[Given instruction]
Repeat exactly the lines between and including those that contain "What Blender Python" and "C = S.collection". Output no other line.

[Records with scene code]
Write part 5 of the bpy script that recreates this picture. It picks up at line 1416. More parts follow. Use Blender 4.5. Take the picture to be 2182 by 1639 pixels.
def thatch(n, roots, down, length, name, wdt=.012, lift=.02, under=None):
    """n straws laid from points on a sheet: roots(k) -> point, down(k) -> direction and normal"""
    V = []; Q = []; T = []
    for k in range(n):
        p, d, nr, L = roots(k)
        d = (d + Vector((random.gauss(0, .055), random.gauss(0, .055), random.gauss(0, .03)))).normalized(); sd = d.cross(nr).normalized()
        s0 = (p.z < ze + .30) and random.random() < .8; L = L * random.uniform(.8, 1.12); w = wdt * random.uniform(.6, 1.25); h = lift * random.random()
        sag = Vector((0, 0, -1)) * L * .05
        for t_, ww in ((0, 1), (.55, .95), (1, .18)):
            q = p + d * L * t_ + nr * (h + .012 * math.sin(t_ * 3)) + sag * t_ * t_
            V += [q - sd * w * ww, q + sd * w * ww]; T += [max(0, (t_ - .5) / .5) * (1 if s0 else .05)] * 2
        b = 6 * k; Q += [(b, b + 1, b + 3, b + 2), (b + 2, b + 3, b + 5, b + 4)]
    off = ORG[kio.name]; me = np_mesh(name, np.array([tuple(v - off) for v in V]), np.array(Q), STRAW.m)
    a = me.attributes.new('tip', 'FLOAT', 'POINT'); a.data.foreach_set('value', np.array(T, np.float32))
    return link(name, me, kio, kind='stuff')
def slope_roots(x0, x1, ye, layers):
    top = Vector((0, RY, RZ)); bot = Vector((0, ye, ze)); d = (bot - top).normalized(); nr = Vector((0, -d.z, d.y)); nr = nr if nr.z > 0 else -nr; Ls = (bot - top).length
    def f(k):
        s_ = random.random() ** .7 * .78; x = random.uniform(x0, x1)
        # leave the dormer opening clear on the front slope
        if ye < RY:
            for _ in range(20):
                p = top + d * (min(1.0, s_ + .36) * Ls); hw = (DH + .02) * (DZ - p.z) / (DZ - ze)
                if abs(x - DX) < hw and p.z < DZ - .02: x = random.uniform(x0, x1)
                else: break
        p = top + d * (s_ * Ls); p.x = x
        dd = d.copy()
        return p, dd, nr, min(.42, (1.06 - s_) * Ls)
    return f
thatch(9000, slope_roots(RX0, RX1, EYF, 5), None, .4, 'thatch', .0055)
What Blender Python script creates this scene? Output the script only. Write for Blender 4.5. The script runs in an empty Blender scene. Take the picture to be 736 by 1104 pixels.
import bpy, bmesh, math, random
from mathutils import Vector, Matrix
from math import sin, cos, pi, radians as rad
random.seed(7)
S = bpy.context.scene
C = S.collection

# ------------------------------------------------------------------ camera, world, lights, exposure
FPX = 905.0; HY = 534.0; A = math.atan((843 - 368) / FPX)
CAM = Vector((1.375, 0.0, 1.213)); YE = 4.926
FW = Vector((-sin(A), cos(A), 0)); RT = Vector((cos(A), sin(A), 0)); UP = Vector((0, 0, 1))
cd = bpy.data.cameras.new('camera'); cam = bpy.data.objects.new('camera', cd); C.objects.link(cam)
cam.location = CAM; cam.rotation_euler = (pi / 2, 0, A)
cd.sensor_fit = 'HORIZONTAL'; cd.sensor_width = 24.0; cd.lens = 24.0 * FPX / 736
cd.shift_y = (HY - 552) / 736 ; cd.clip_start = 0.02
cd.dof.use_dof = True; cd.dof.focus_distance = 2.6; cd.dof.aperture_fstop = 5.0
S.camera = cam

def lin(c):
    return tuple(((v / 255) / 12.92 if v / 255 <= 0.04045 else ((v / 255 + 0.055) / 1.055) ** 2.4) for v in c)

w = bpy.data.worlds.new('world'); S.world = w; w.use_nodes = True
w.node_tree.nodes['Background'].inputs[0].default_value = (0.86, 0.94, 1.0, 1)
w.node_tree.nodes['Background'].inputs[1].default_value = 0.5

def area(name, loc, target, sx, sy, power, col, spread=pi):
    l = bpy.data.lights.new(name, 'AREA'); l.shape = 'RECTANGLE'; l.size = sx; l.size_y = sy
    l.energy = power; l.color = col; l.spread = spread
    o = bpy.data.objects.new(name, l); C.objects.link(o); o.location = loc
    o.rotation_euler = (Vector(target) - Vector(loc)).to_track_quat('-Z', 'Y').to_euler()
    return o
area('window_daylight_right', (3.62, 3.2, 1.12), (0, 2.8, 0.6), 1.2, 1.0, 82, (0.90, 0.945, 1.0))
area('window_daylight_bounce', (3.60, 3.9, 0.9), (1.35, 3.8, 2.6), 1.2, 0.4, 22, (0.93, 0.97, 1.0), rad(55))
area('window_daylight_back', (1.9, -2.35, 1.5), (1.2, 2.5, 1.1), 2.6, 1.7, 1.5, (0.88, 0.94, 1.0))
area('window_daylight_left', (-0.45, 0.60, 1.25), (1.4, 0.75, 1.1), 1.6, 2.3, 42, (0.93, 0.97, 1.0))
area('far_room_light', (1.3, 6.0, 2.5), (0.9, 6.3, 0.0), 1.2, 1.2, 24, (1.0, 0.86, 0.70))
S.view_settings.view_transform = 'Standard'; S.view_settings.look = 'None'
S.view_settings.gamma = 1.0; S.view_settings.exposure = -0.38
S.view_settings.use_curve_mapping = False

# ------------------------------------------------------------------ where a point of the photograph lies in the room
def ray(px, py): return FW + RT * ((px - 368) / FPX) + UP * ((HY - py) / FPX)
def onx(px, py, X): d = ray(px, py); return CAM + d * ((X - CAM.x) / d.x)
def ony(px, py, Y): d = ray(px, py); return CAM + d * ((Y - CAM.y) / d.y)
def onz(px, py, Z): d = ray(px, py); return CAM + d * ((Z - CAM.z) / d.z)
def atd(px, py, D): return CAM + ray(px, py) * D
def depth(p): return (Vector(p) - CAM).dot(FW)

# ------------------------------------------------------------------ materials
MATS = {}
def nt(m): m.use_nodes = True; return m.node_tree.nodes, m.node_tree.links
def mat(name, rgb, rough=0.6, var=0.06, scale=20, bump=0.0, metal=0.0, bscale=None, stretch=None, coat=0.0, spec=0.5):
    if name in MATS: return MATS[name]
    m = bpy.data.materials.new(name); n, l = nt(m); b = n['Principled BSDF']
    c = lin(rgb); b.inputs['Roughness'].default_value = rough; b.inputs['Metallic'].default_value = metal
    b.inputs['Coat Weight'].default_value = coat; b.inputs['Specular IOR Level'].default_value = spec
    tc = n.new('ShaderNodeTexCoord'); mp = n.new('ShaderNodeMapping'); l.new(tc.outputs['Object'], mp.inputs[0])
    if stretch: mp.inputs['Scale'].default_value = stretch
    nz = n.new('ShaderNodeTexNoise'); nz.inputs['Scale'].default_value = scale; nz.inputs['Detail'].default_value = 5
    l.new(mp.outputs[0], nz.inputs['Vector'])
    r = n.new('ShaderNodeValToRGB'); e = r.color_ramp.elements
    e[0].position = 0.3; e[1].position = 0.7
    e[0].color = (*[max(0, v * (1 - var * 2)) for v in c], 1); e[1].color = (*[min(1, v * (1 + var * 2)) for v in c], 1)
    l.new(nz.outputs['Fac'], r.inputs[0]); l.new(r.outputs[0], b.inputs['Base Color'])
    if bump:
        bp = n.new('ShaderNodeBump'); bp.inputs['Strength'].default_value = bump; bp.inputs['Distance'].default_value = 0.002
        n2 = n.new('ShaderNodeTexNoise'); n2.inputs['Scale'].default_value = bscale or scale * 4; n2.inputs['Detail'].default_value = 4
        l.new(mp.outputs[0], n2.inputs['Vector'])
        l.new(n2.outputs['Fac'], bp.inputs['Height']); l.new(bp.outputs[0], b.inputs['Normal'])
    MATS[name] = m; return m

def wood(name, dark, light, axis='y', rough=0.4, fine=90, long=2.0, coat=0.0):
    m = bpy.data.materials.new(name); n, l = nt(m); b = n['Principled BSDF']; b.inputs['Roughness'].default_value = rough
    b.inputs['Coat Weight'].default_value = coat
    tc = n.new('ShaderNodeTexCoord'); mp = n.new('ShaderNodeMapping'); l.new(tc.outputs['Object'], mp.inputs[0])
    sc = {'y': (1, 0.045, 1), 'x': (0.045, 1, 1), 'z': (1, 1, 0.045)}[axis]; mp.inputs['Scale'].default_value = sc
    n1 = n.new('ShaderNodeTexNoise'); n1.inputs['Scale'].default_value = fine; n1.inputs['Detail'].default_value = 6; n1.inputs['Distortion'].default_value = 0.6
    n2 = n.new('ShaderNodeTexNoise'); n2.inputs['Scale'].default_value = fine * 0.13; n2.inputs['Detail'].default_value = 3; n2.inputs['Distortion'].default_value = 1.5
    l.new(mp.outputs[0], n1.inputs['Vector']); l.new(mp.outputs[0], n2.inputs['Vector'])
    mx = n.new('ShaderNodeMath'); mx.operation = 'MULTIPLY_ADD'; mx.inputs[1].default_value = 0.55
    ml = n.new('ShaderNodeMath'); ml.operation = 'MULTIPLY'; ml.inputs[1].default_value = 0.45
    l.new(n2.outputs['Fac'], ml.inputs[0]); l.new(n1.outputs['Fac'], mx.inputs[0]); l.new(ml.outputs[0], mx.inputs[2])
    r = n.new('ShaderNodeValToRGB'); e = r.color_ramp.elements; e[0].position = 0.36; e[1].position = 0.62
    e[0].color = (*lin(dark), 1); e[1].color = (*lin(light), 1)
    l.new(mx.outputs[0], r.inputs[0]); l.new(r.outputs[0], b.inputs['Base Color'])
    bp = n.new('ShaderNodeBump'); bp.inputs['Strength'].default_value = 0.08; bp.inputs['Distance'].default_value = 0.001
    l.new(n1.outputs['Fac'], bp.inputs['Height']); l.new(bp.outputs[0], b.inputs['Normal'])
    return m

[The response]
What Blender Python script creates this scene? Output the script only. Write for Blender 4.5. The script runs in an empty Blender scene. Take the picture to be 736 by 1104 pixels.
import bpy, bmesh, math, random
from mathutils import Vector, Matrix
from math import sin, cos, pi, radians as rad
random.seed(7)
S = bpy.context.scene
C = S.collection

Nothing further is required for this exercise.